--- Start ---

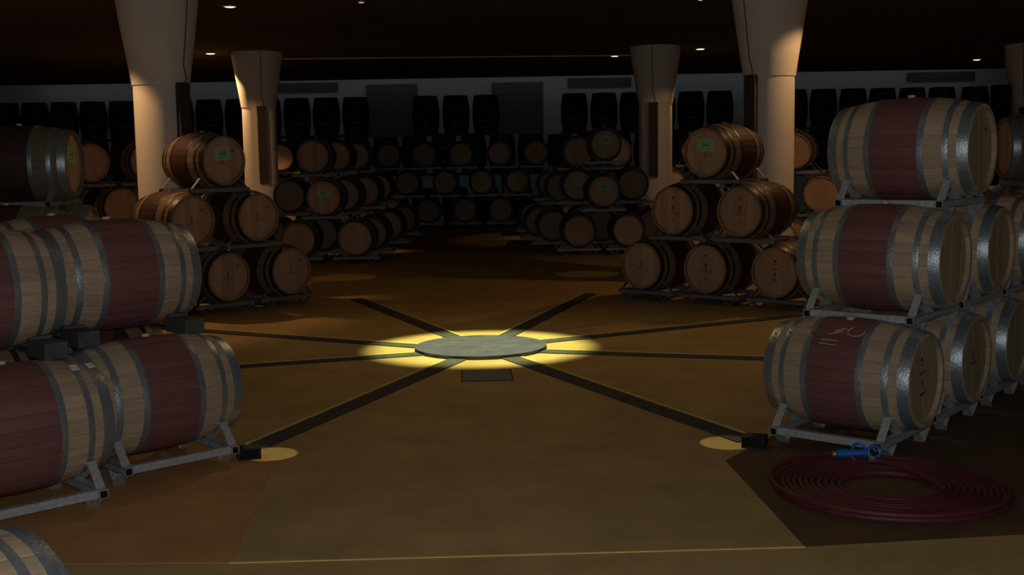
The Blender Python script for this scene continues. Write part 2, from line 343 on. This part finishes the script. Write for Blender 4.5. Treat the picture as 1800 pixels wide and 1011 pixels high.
b = MB(); b.box((.11, -.17, 1.5), (.015, .02, .14)); ob('handle', b.mesh('handle', 'steel'), d_)

# ------------------------------------------------------------------ barrel meshes
LH = 0.475
def R(x): return 0.35 - 0.06 * (x / LH) ** 2
XS = [-LH + 2 * LH * i / 14 for i in range(15)]
NS = 28
def stave_mb():
    b = MB(); h = PI / NS * 0.982
    vs = []; n = len(XS)
    for x in XS:
        r = R(x); ri = r - 0.026
        for a, q in ((-h, r - .0016), (-h * .8, r), (0, r + .0008), (h * .8, r), (h, r - .0016), (h, ri), (-h, ri)):
            vs.append((x, q * math.sin(a), q * math.cos(a)))
    fs = [(j * 7 + k, j * 7 + (k + 1) % 7, (j + 1) * 7 + (k + 1) % 7, (j + 1) * 7 + k) for j in range(n - 1) for k in range(7)]
    fs += [tuple(range(7)), tuple((n - 1) * 7 + k for k in range(7))]
    b.add(vs, fs); return b
def body_mb(ns=NS):
    b = MB(); vs = []; prof = [(-LH + .03, -.026), (-LH, -.024)] + [(x, 0) for x in XS] + [(LH, -.024), (LH - .03, -.026)]
    ang = []
    for i in range(ns):
        c = 2 * PI * i / ns; h = PI / ns
        ang += [(c - h * .96, 0), (c + h * .96, 0), (c + h, -.003)]
    m = len(ang)
    for x, dr in prof:
        for a, g in ang:
            r = R(x) + dr + g; vs.append((x, r * math.sin(a), r * math.cos(a)))
    fs = [(j * m + k, j * m + (k + 1) % m, (j + 1) * m + (k + 1) % m, (j + 1) * m + k) for j in range(len(prof) - 1) for k in range(m)]
    b.add(vs, fs); return b
def hoop_mb(xa, xb, n=48):
    b = MB(); pr = []
    q = [xa + (xb - xa) * i / 3 for i in range(4)]
    pr = [(q[0], R(q[0]) - .001), (q[0], R(q[0]) + .0035)] + [(x, R(x) + .004) for x in q[1:3]] + [(q[3], R(q[3]) + .0035), (q[3], R(q[3]) - .001)]
    b.revolve(pr, n, 'X')
    # rivets at the overlap
    xm = (xa + xb) / 2
    for a in (0.55, 0.68):
        r = R(xm) + .005; b.box((xm, r * math.sin(a), r * math.cos(a)), (.012, .012, .006), Matrix.Rotation(-a, 3, 'X'))
    return b
HX = [(0.405, 0.472), (0.315, 0.352), (0.160, 0.198)]
def board_mb(k, nb=6, rad=0.268, x=LH - 0.032, th=.016):
    """one vertical head board, k of nb, clipped to the circle"""
    wd = 2 * rad / nb; y0 = -rad + k * wd + .0003; y1 = y0 + wd - .0006; pts = []
    m = 6
    for i in range(m + 1):
        y = y0 + (y1 - y0) * i / m; pts.append((y, math.sqrt(max(rad * rad - y * y, 0))))
    for i in range(m, -1, -1):
        y = y0 + (y1 - y0) * i / m; pts.append((y, -math.sqrt(max(rad * rad - y * y, 0))))
    pts = [(y, z if abs(z) > 1e-6 else 0.004 * (1 if i <= m else -1)) for i, (y, z) in enumerate(pts)]
    b = MB(); n = len(pts); xx = x + (k % 2) * .0015
    b.add([(xx, y, z) for y, z in pts] + [(xx - th, y, z) for y, z in pts], [tuple(range(n)), tuple(range(n, 2 * n))] + [(i, (i + 1) % n, n + (i + 1) % n, n + i) for i in range(n)])
    return b
def head_mb():
    b = MB()
    for k in range(6):
        q = board_mb(k); b.add(q.v, q.f)
    return b
ME = {}
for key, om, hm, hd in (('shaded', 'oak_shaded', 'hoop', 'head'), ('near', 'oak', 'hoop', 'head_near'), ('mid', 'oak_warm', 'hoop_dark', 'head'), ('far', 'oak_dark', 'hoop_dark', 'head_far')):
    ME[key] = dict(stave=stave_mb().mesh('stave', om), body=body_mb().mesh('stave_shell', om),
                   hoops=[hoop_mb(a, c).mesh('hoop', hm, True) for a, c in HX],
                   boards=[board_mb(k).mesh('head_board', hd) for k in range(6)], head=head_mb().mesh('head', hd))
b = MB(); b.revolve([(.345, .024), (.357, .026), (.366, .024), (.366, .0005)], 16, 'Z'); BUNG = b.mesh('bung', 'bung', True)
XF = LH - 0.032 + 0.0022   # face of the head boards
def stamp_mb(kind):
    b = MB(); q = lambda y, z, w_, h_: b.box((XF + .0008, y, z), (.0016, w_, h_))
    if kind == 'figure':      # slender upright mark over a thin line of print
        q(0, .03, .006, .07); q(0, .045, .02, .012); q(0, .005, .012, .02)
        for i in range(11):
            q(-.055 + i * .011, -.03, .006, .009 if i % 3 else .013)
    elif kind == 'crest':
        q(0, .05, .03, .022); q(0, .025, .016, .02); q(0, .0, .03, .008); q(0, .16, .03, .018); q(.0, .14, .018, .008); q(0, -.12, .024, .014); q(0.008, -.15, .014, .01)
        for i in range(13): q(-.066 + i * .011, -.03, .006, .008 if i % 4 else .012)
    elif kind == 'brand':
        q(0, .13, .026, .026)
        for i in range(3): q(-.014 + i * .014, .095, .009, .008)
        for i in range(9): q(-.045 + i * .011, .045, .007, .014 if i % 2 else .009)
        q(0, -.02, .006, .075); q(0, -.02, .022, .012)
        for i in range(9): q(-.04 + i * .010, -.085, .007, .010 if i % 3 else .014)
    elif kind == 'dot':
        q(.14, .12, .018, .026); q(.115, .12, .018, .008)
    return b
STAMP = {k: stamp_mb(k).mesh('stamp', 'ink') for k in ('figure', 'crest', 'brand', 'dot')}
b = MB(); b.box((XF + .001, 0, .085), (.002, .205, .15)); GREEN = b.mesh('paper_label', 'green')
b = MB()
for i, (a, l) in enumerate(((.13, .12), (.108, .15), (.085, .09), (.062, .13), (.04, .1))):
    b.box((XF + .0028, -.005 + .01 * (i % 2), a), (.0012, l, .004 if i != 2 else .012))
SCRIB = b.mesh('printed_lines', 'ink')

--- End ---

◆ **Aim of the exercise**
Look at the listing and set down only the lines from its start through the line with "b = MB(); b.box((.11, -.17, 1.5), (.015, .02, .14));", word for word and without pictures.

◆ **Task output**
The Blender Python script for this scene continues. Write part 2, from line 343 on. This part finishes the script. Write for Blender 4.5. Treat the picture as 1800 pixels wide and 1011 pixels high.
b = MB(); b.box((.11, -.17, 1.5), (.015, .02, .14)); ob('handle', b.mesh('handle', 'steel'), d_)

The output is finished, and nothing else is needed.